[Start of Material]
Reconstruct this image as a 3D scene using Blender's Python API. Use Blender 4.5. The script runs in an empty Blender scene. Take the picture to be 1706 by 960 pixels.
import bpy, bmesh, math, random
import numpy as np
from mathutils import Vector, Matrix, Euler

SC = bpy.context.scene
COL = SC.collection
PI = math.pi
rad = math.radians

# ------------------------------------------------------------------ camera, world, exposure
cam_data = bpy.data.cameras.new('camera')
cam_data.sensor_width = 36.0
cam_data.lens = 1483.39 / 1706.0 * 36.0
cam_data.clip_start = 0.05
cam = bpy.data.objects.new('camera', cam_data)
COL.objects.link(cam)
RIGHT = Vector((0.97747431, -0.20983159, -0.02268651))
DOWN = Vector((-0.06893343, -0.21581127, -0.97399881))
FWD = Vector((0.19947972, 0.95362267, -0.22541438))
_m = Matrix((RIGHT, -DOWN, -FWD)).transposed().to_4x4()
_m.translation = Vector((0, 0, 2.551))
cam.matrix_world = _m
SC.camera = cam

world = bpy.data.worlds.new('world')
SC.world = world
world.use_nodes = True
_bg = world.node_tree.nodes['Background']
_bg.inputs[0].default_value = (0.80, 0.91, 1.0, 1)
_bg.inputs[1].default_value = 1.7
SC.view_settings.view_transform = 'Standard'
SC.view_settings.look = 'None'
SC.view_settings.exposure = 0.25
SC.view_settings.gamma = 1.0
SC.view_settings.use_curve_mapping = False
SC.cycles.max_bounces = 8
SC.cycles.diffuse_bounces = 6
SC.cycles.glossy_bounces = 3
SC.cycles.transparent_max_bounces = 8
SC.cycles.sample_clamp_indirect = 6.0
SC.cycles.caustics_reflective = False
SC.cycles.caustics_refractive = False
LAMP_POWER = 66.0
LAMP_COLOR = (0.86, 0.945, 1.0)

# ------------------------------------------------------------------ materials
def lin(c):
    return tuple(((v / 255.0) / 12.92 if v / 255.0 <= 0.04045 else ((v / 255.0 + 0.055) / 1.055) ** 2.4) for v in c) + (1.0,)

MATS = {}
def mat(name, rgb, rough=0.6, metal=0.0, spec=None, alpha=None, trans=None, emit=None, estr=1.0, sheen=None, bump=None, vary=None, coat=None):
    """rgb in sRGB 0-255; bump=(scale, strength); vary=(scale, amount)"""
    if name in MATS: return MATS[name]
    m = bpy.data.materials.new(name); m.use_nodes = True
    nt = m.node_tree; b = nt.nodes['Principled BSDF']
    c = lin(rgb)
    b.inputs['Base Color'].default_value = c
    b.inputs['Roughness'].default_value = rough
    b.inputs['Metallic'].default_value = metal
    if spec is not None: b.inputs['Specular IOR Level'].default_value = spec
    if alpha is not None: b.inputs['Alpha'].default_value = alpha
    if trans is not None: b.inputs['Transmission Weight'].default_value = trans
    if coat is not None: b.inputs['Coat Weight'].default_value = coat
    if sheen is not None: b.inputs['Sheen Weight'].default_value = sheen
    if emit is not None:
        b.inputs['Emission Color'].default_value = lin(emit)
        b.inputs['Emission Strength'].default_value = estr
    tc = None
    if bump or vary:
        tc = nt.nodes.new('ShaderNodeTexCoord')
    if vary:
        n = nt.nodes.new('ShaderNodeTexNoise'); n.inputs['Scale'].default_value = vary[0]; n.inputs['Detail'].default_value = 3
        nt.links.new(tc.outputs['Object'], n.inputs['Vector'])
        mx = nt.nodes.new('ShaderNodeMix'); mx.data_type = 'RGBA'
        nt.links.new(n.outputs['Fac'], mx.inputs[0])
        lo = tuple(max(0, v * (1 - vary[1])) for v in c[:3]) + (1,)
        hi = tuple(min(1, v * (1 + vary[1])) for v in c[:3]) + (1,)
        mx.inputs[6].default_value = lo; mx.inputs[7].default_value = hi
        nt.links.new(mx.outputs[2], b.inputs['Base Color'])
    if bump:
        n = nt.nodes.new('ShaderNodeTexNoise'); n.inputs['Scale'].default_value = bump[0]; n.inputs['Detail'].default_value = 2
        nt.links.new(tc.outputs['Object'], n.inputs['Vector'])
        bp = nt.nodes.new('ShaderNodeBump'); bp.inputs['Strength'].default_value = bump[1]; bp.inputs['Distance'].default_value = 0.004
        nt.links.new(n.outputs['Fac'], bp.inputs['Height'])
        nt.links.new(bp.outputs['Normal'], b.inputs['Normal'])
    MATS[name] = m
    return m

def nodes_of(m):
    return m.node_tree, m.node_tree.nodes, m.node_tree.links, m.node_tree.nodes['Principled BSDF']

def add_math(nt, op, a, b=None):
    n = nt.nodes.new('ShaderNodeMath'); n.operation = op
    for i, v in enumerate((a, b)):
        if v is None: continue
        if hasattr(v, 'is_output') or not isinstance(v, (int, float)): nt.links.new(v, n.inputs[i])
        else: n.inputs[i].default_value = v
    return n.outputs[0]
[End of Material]
Goal
Return, please, the lines of the data from the first through the line containing "return tuple(((v /", both kept, exactly as they stand and nothing more.

The solution
Reconstruct this image as a 3D scene using Blender's Python API. Use Blender 4.5. The script runs in an empty Blender scene. Take the picture to be 1706 by 960 pixels.
import bpy, bmesh, math, random
import numpy as np
from mathutils import Vector, Matrix, Euler

SC = bpy.context.scene
COL = SC.collection
PI = math.pi
rad = math.radians

# ------------------------------------------------------------------ camera, world, exposure
cam_data = bpy.data.cameras.new('camera')
cam_data.sensor_width = 36.0
cam_data.lens = 1483.39 / 1706.0 * 36.0
cam_data.clip_start = 0.05
cam = bpy.data.objects.new('camera', cam_data)
COL.objects.link(cam)
RIGHT = Vector((0.97747431, -0.20983159, -0.02268651))
DOWN = Vector((-0.06893343, -0.21581127, -0.97399881))
FWD = Vector((0.19947972, 0.95362267, -0.22541438))
_m = Matrix((RIGHT, -DOWN, -FWD)).transposed().to_4x4()
_m.translation = Vector((0, 0, 2.551))
cam.matrix_world = _m
SC.camera = cam

world = bpy.data.worlds.new('world')
SC.world = world
world.use_nodes = True
_bg = world.node_tree.nodes['Background']
_bg.inputs[0].default_value = (0.80, 0.91, 1.0, 1)
_bg.inputs[1].default_value = 1.7
SC.view_settings.view_transform = 'Standard'
SC.view_settings.look = 'None'
SC.view_settings.exposure = 0.25
SC.view_settings.gamma = 1.0
SC.view_settings.use_curve_mapping = False
SC.cycles.max_bounces = 8
SC.cycles.diffuse_bounces = 6
SC.cycles.glossy_bounces = 3
SC.cycles.transparent_max_bounces = 8
SC.cycles.sample_clamp_indirect = 6.0
SC.cycles.caustics_reflective = False
SC.cycles.caustics_refractive = False
LAMP_POWER = 66.0
LAMP_COLOR = (0.86, 0.945, 1.0)

# ------------------------------------------------------------------ materials
def lin(c):
    return tuple(((v / 255.0) / 12.92 if v / 255.0 <= 0.04045 else ((v / 255.0 + 0.055) / 1.055) ** 2.4) for v in c) + (1.0,)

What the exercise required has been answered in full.